Первые восемь строк автографа написаны набело и совпадают с печатной редакцией. На месте же строк 9-10 читаем:

 [гению порок разоблачает]
Так [в дикой смысл порока]
 нас иногда посвящает
(неразборч.) один его
[Нас только нам] [значительный]
    [намек]
[Талант ему лишь явственный]
Так [трепету] в дикой смысл порока, посвящает
 [страх] казнь ему
Нас, в [смысл] его, один его намек.

Этот черновик проясняет запутанный синтаксис в ст. 2–3. Окончательно опровергается мнение Брюсова и Гофмана, считавших, что в этих стихах Баратынский говорит «о неправедном, т. е. о порочном человеке, сохранившем в глубине разврата живую душу, дар творчества, такой человек раскроет перед своими читателями новые тайны души, особый изгиб сердца» (акад. изд. Соч. Баратынского, т. I, стр. 297), и на этом основании искажавших стихотворение непринадлежавшей Баратынскому запятой после слова «неправедный». Очевидно, что речь идет именно о «неправедном изгибе», «намеке», по которому «гений» художника познает и разоблачает «в страх пороку» его «дикой смысл».

Защищая в данном стихотворении право художника на изображение не только «святого», но и «неправедных изгибов людских сердец», Баратынский отвечает на обсуждавшийся в эти годы в литературе вопрос о праве писателя на «низкие» изображения человеческих пороков, особенно остро ставившийся в связи с полемикой о французском реалистическом романе. В частности предметом подобных обсуждений были романы Бальзака, которыми в эти годы Баратынский увлекался. Так в 1842 г. он намеревался писать «роман в его жанре».

Рифма*

Печатается по изд. 1884 г.

Впервые – в «Современнике», 1841, т. XXI, стр. 241, с цензурным (как и в «Сумерках») пропуском ст. 14–23 (указание на это имеется в копии Н. Л. Баратынской. Пушк. Дом Акад. Наук, 21733), с иным (как и в «Сумерках») чтением ст. 24–25 (см. стр. 141), с пропуском ст. 28 и с разночтениями ст. 12, 27, 30. В «Сумерках» сверх этих разночтений иначе читается ст. 25.

Образ витии и оратора, выступающих на Олимпийских играх перед «окованной вниманием» и «рукоплещущей толпой», восходит к известному в литературе начала века и почерпнутому из жизнеописания Фукидида эпизоду биографии Геродота. Так в «Эмилиевых письмах» М. Муравьева читаем: «Когда Геродот читал историю свою на Олимпийских играх, тогда все несчетное множество греческих народов в глубоком молчании упоевалось слушаньем, и гром плесканий увенчивал оное» (Соч. Муравьева, 1819, ч. I, стр. 171).
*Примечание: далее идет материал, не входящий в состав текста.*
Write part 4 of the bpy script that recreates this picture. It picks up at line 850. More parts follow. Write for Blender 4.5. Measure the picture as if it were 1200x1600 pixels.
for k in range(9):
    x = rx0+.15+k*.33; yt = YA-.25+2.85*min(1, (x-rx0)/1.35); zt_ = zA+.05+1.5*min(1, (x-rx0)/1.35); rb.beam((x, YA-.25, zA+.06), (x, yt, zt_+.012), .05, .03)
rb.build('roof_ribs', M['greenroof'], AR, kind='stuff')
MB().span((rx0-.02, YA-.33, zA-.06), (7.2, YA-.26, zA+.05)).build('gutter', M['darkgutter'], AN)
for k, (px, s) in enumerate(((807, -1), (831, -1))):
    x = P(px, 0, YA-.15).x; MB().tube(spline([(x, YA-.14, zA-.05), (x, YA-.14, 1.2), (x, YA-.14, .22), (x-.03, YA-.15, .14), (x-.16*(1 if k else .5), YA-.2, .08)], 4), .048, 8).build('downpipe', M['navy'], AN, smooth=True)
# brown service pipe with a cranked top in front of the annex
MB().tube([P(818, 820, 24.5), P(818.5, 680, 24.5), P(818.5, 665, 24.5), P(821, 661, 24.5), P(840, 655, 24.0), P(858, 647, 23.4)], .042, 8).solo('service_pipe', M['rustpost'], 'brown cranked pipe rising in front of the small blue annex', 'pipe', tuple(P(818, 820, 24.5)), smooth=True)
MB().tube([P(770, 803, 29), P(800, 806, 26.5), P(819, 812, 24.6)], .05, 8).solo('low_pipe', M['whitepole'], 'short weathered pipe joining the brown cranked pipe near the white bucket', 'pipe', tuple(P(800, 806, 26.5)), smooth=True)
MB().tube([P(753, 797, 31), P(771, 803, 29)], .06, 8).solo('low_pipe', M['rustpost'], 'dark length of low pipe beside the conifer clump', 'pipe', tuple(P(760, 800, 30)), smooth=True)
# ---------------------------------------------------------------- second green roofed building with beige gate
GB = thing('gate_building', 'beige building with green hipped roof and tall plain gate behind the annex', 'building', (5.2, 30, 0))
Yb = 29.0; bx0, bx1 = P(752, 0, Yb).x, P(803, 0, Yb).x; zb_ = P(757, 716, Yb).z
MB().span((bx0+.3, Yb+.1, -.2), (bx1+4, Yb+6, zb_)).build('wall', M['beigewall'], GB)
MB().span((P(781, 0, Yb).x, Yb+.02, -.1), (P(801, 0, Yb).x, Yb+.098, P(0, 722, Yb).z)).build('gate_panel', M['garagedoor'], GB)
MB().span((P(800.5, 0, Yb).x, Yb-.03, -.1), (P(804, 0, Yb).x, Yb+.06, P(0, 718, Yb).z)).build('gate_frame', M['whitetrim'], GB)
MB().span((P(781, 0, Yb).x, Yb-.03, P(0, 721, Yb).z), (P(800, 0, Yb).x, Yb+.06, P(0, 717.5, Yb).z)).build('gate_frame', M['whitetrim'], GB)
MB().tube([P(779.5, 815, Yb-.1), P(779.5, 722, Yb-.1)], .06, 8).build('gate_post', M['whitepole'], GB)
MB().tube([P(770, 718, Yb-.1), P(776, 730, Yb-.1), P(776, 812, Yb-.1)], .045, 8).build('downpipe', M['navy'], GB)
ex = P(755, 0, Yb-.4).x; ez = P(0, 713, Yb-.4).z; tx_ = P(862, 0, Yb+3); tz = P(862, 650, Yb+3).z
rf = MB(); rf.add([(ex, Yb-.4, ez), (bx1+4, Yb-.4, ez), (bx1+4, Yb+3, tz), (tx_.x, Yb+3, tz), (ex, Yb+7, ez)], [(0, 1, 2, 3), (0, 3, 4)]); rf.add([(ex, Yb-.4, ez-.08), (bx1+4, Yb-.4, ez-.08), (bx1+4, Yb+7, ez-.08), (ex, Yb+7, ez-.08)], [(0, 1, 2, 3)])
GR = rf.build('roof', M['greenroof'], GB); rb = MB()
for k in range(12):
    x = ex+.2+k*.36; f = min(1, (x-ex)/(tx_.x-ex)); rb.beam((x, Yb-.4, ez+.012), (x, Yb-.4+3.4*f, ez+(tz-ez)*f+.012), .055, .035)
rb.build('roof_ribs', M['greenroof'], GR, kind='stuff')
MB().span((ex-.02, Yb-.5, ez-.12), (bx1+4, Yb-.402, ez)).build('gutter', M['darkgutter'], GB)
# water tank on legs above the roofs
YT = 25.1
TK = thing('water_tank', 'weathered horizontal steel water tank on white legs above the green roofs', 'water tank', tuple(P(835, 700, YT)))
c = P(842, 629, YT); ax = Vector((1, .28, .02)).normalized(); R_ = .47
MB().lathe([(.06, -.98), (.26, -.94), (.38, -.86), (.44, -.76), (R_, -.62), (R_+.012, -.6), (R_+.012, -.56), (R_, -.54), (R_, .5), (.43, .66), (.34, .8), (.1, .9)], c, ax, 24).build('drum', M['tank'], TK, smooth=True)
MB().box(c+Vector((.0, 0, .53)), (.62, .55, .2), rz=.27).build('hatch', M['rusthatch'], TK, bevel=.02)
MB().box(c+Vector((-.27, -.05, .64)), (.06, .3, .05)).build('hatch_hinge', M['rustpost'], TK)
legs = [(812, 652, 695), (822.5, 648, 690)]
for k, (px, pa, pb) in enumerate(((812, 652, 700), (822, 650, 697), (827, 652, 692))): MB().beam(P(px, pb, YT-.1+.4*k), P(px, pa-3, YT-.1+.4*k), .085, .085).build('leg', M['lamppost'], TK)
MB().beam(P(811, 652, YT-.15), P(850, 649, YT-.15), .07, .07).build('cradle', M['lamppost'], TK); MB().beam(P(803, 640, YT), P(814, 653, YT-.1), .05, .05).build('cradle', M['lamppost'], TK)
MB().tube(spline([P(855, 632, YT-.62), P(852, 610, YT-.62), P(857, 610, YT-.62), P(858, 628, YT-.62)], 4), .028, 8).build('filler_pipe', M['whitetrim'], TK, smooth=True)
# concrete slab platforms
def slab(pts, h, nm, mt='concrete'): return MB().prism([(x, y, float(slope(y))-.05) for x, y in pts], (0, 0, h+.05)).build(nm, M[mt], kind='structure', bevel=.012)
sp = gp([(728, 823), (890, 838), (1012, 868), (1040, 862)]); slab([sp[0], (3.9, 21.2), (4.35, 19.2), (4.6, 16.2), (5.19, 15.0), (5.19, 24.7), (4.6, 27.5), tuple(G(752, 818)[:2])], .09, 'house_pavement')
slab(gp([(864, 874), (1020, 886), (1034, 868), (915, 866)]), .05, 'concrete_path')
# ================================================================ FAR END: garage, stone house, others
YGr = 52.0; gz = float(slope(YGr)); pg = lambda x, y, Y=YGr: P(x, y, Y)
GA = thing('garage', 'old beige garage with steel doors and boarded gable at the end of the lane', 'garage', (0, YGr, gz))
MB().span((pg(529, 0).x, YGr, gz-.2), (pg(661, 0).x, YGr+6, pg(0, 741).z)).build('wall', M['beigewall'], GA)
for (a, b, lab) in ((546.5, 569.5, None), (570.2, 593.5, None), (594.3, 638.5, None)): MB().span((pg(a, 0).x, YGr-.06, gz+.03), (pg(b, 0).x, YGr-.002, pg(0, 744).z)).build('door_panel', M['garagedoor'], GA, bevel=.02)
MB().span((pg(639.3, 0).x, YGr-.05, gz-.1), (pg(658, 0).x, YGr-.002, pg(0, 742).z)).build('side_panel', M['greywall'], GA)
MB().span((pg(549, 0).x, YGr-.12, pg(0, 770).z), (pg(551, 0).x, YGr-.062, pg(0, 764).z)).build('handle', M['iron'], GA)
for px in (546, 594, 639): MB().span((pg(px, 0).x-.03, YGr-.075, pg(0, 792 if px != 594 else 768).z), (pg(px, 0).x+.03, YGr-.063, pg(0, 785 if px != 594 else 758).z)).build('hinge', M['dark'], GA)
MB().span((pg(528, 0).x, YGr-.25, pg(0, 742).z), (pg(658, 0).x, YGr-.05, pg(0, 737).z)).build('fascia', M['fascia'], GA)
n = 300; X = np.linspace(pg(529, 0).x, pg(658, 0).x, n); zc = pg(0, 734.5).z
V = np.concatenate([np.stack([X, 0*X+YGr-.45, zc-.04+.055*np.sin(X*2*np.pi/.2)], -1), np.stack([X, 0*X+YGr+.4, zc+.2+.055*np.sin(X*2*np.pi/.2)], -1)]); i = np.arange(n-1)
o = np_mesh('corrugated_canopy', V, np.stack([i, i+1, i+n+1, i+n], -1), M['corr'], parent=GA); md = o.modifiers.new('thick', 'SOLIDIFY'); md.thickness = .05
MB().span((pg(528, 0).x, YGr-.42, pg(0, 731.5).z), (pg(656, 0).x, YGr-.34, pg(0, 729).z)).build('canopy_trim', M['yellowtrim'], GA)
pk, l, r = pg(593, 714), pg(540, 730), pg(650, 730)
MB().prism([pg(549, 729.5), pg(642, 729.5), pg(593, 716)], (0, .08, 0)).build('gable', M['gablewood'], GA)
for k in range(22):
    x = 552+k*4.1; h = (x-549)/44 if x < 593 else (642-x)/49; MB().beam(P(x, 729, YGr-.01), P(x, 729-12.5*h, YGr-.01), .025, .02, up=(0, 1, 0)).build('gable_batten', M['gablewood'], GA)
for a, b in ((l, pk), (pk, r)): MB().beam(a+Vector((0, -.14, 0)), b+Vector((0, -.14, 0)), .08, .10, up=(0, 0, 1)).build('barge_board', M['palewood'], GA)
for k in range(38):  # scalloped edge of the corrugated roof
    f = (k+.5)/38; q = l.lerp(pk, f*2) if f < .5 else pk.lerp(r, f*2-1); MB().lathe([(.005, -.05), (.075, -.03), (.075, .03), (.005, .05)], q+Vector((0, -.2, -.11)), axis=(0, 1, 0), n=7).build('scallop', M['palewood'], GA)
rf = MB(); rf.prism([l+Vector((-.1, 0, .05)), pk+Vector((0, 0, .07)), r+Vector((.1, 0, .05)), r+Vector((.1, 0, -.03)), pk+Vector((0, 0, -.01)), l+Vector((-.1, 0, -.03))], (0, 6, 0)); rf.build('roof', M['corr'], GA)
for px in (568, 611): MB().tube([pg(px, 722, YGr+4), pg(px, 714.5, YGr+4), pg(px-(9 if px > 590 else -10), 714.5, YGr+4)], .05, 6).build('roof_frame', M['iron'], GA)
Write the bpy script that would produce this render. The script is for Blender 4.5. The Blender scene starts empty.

Тот же образ встречаем в послании К. Н. Батюшкова «К Н. М. Карамзину» (1818), первый стих которого текстуально совпадает с «Рифмой»:

Когда на играх Олимпийских
В надежде радостных похвал
Отец истории читал,
Как грек разил вождей Азийских
И силы гордых сокрушал
Народ, любимец гордой славы,
Забыв ристанья и забавы,
Стоял и весь вниманье был…

Воспроизводя этот традиционный в литературе образ, Баратынский заменяет историка «витией» и «оратором», основываясь на античном значении этих терминов. Ср. у Кошанского: «У древних были только поэты и ораторы, прозаиков не было. Философы и историки считались больше мудрецами, нежели писателями» («Общая риторика»).